Materiały komisji weryfikacyjnej WSI po prawie trzech latach wracają z Kancelarii Prezydenta do Służby Kontrwywiadu Wojskowego - pisze "Gazeta Wyborcza" i dodaje, że Służba Kontrwywiadu Wojskowego zamierza teraz sprawdzić, czy weryfikacja odbyła się zgodnie z prawem. Jeśli dopatrzy się uchybień, prawdopodobnie zawiadomi prokuraturę o przestępstwie.
W listopadzie 2007 r. po przegranych przez PiS wyborach parlamentarnych nagrania zeznań złożonych w latach 2006-07 przed komisją weryfikacyjną Antoniego Macierewicza, likwidatora Wojskowych Służb Informacyjnych, zostały wywiezione z siedziby SKW do prezydenckiego Biura Bezpieczeństwa Narodowego.
Część z nich wróciła po nagłośnieniu sprawy i skargach SKW do prokuratury. Ale części kancelaria prezydenta Lecha Kaczyńskiego nie chciała wydać, tłumacząc, że są potrzebne do prac nad aneksem do raportu z weryfikacji WSI.
Porozumienie
Spór zakończyła katastrofa smoleńska i przyspieszone wybory.

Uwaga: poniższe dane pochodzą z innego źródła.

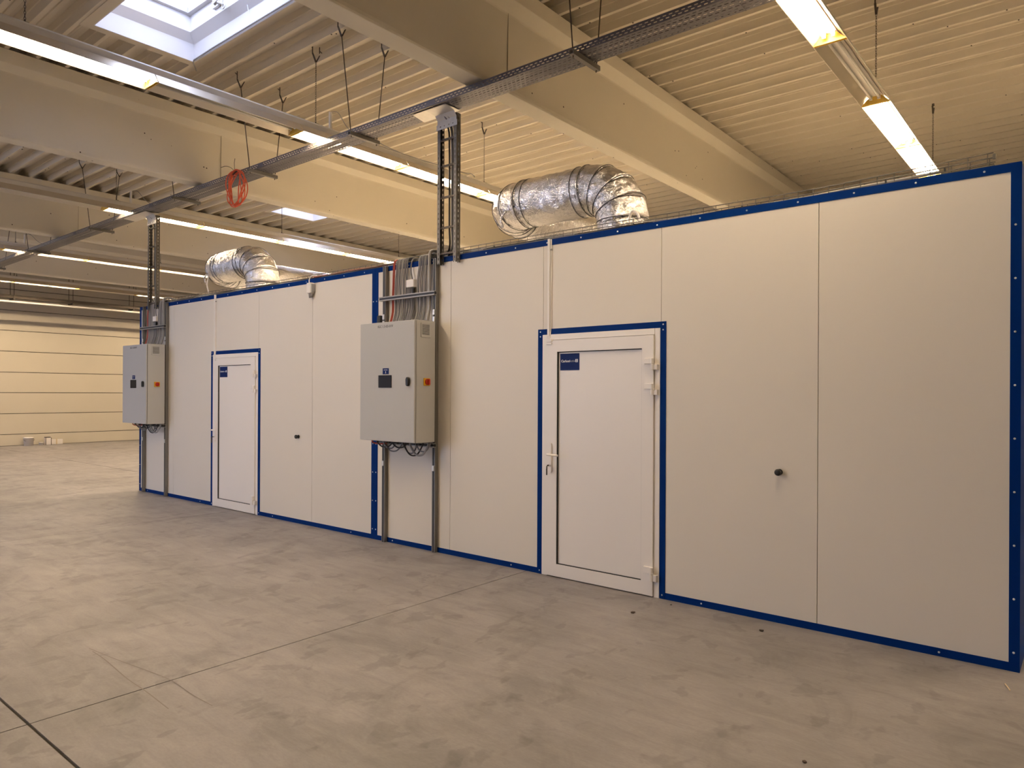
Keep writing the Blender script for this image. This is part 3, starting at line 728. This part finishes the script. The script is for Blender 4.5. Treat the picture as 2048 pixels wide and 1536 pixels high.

Według informacji "Gazety", w ostatnich dniach Kancelaria zawarła z SKW porozumienie, że zapisy zeznań będą przewiezione do siedziby kontrwywiadu.
Jak informuje gazeta, nagrania z przesłuchań pokazują metody weryfikatorów, którzy mieli pytać żołnierzy WSI o stały zestaw nazwisk polityków, biznesmenów i dziennikarzy.